Анна пишет из тюрьмы
Штамп: просмотрено прокурор. надзором
Одесский тюремный замок 15 февраля [1906]
«Дорогой Абрам! Я полагаю, что ты уже получил мое письмо, в котором я тебе сообщила о моем аресте. Надеюсь, что скоро получу ответ, которого жду с нетерпением, воображаю, как ты был огорчен такой неожиданной вестью, ну ничего не поделаешь! Меня страшно беспокоит твое здоровье, при таком состоянии здоровья, как твое, потрясение не может не отразиться плохо, одна эта мысль не дает мне покоя, и поэтому мне было очень тяжело писать из тюрьмы. Я несколько недель не могла решиться написать тебе, но решила, как я уже писала в предыдущем письме, что хотя и печальное известие, лучше, нежели неизвестность. Прошу тебя убедительно — не огорчаться.
Живу я неплохо, и настроение довольно хорошее и бодрое, ни в чем не нуждаюсь, только одного не достает — «свободы». Свобода хотя великое слово, но ничего не поделаешь! Надеюсь, что скоро буду на свободе, ибо мы люди порядочные, и нет оснований держать нас в тюрьме. Я уверена, что это скоро выяснится, недели две тому назад нам объявили, что мы градоначальником на основании усиленной охраны арестованы на месяц, этот месяц прошел уже, еще 2 февраля кончился. Теперь мы, вероятно, отсиживаем не знаю кому и за что, ничего пока не предъявили, по всей вероятности, скоро объявят, что будет дальше. Читаю много, понемногу занимаюсь, вообще время очень быстро уходит в тюрьме, впечатлений никаких не остается от прожитого дня, недели, месяца.

Адрес моей настоящей квартиры, надеюсь, тебе известен. Жму руку. Будь здоров и не беспокойся».
Предназначенные для тайной передачи письма не просто адекватны реальности — Анна в них открыта, трогательна, боится потеряться в мире и в то же время как будто находится на сцене.
«Дорогой Абрам! На днях получила твое письмо. Так как я его получила накануне 6 мая, и мы были в ожидании амнистии, поэтому я тебе не сейчас ответила и думала писать уже с воли, но, увы, напрасно мы старались уверить себя, что амнистия будет, ее нет как нет и, по-видимому, не скоро, а если и будет, так такая куцая, и едва ли это коснется нас.
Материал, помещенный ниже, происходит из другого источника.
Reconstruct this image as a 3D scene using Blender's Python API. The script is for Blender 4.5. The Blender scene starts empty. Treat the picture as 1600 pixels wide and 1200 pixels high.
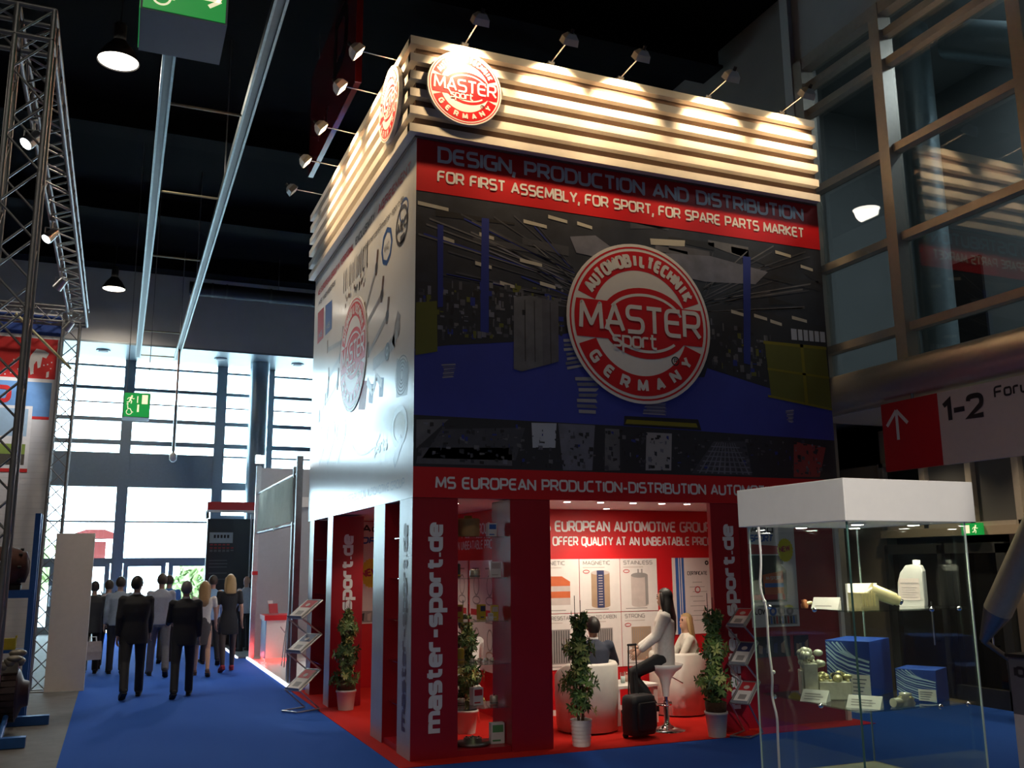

Чувствую себя хорошо, от города и мира не оторвана совсем, то есть, имею свидания и получаю сведения из города, затем мы и газеты добываем, хотя это воспрещается, но мы изощряемся и, как бы ни следили, а мы свое дело делаем, но дело в том, что спрашивать это в письме, которое проходит через руки прокурора, немного наивно. Если ты получил письмо, которое я тебе оправила нелегальным путем, то ты должен знать, ибо я там тебе писала условия здешней тюрьмы, а в легальных письмах я тебе об этом не могу писать.
В тюрьме у нас здесь 300 человек, ожидание амнистии все страшно [нрзб] нервы в высшей степени возбуждены. Вообще в последний месяц много пережили, ты, наверное, читал про возмутительный случай, который произошел у нас. Офицер убил двух молодых парней в запертой камере за решеткой, он стрелял в них за что, что кто-то из уголовных крикнул: «Долой самодержавие!», он подошел к этим парням, которые сидели на окне, и спросил, кто кричал, они ответили, что они не кричали, но они присоединяются к этому лозунгу, ибо это желание лучшей части России и что «за это мы в тюрьме сидим». Передать, что мы пережили, невозможно. Затем на этой неделе двух девиц-анархисток приговорили к смертной казни, нервы у нас так притупились, что мы уже начали к этому относиться, как к чему-нибудь привычному, конечно, сравнительно с ужасами, которые происходят у нас на низах. Не то мы еще увидим, Думу, вероятно, разгонят, и тогда буря поднимется, октябрьские дни будут бледнеть перед тем, во что может вылиться теперешнее возмущение. Погромы у нас готовятся, по слухам телеграммы истинно русских людей организуются весьма энергично. <…>
Меня сильно огорчило то, что тебе придется теперь одному работать, я себе представляю твое здоровье. Теперь за время, что мы не виделись, оно, вероятно, порядочно износилось, а оно ведь и тогда было такое шаткое, жутко становится, как подумаешь! Какой-то жгучей болью сжимается сердце при одном воспоминании, а совесть так и грызет, и говорить-то об этом тяжело. Пиши почаще, прошу тебя убедительно. Вот уже пятый месяц, как в тюрьме сижу, а всего три письма получила от тебя, а я тебе наверно восемь-девять писем отправила.
Свободная гражданка конституционной парламентской страны из-за решётки Одесской тюрьмы».